Save the Children, Sudan: 500 bambini sono morti per fame e malnutrizione
Camilla Dionisi – Città Del Vaticano
Il Sudan, entrato nel quinto mese di guerra, fa la drammatica conta delle sue vittime più innocenti: i bambini, che a centinaia stanno morendo per fame e malattie legate alla malnutrizione. È Save the Children, ong che opera al fianco dei più piccoli, a stimare in 500 i bimbi uccisi dalle conseguenze del conflitto. Ad essere colpiti, oltre alla città di Khartoum, sono soprattutto lo Stato di Gedaref e lo Stato di Nilo Bianco. Nella capitale, almeno 50 bambini, tra cui 20 neonati, sono morti in un orfanotrofio statale dopo che i combattimenti hanno impedito al personale di accedere all'edificio per poterli assistere. Anche prima dell'inizio del conflitto la mancanza di fondi aveva portato il Sudan a esaurire quasi completamente le scorte di pasta di arachidi ad alto contenuto calorico e di micronutrienti, essenziali per il trattamento della malnutrizione. Allo scoppio delle violenze in aprile, Save the Children è stata costretta a chiudere 57 delle sue strutture nutrizionali, con 31.000 bambini in tutto il Paese che non hanno più ricevuto cure per la malnutrizione e per le malattie correlate. Durante il conflitto, numerosi magazzini umanitari sono stati razziati, il cibo è stato rubato e, inoltre, si stanno esaurendo le scorte di alimenti terapeutici.
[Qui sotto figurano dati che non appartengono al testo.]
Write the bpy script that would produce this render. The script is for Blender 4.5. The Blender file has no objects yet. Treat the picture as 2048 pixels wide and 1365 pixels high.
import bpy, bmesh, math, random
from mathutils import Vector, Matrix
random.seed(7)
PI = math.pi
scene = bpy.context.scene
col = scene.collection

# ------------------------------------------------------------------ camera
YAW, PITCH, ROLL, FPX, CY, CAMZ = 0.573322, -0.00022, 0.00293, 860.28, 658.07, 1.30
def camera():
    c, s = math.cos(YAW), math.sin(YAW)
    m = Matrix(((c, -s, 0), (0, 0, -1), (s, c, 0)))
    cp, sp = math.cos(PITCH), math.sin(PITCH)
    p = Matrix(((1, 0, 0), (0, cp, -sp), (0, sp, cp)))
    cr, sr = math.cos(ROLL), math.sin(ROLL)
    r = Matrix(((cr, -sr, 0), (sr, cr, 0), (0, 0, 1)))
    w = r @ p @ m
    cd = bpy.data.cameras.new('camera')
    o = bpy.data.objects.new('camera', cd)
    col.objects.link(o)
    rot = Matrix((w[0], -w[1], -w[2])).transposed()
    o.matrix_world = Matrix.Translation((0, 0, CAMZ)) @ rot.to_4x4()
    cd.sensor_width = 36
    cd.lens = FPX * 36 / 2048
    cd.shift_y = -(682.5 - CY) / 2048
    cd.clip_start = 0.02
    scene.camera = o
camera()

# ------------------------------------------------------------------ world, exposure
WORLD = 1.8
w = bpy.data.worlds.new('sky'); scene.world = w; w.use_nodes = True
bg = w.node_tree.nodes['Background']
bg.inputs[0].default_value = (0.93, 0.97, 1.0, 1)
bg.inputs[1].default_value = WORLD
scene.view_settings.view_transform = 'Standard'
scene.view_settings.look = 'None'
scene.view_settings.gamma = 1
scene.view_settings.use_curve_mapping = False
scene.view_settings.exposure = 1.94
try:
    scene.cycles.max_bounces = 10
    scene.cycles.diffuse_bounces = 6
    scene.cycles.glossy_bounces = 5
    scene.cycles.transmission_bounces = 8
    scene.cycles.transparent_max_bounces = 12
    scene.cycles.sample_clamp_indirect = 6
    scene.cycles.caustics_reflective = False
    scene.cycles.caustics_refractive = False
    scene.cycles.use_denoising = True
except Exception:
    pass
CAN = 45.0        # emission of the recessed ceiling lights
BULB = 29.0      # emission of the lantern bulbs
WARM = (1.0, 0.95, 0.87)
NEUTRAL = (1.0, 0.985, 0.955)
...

L’appello di Save the Children
"Non avremmo mai pensato di vedere così tanti bambini morire di fame in Sudan - dichiara Arif Noor, direttore di Save the Children nel Paese – ma questo oggi è diventato realtà. I bambini gravemente malati arrivano tra le braccia di madri e padri disperati nei centri nutrizionali e il nostro personale ha poche opzioni a disposizione per curarli. Vediamo bambini che muoiono a causa di una fame del tutto evitabile". Arif Noor denuncia come “il saccheggio dei magazzini delle Nazioni Unite, l'incendio della fabbrica di alimenti terapeutici e la mancanza di fondi hanno messo a dura prova le forniture di prodotti nutrizionali terapeutici in tutto il Paese”. Gli appelli, è il rammarico di Noor, cadono nel vuoto e ad oggi si è arrivati a reperire solo il 27% dei fondi necessari. “La comunità internazionale - aggiunge il direttore – deve farsi avanti e lavorare non solo per aumentare i finanziamenti, ma anche per trovare soluzioni collettive per garantire che il cibo e l'assistenza tanto necessari possano essere consegnati in sicurezza ai bambini e alle loro famiglie in tutto il Sudan, comprese le persone intrappolate dai combattimenti”.
La violenza nel Darfur
Le testimonianze dal Darfur occidentale dipingono un quadro terrificante di bambini, uomini e donne uccisi a decine, bande armate che entrano nei villaggi, saccheggiano e bruciano le case sparando sui civili in fuga. “Nessuno è stato risparmiato”, racconta Ahmed, un operatore dell’organizzazione, fuggito dalle violenze e rifugiatosi nello Stato di Kassala: “Ormai ci sono solo soldati, tutti i civili sono fuggiti o sono morti”. Il Sudan è, a detta di molti osservatori internazionali, un Paese sull'orlo dell'implosione e dimenticato da tutti. A combattere sono l’esercito regolare del generale al-Burhan e le Forze di supporto rapido dei paramilitari guidate dal generale Hemedti. Dal 15 aprile 2023, scoppio della guerra, cifre sottostimate parlano di quattromila vittime e di milioni di profughi e sfollati interni. Il Paese, che stava già affrontando la peggiore crisi umanitaria di sempre, ora a causa del conflitto in corso, dei disastri naturali, delle epidemie e del degrado economico, conta 15,8 milioni di persone, un terzo della popolazione, in stato di bisogno.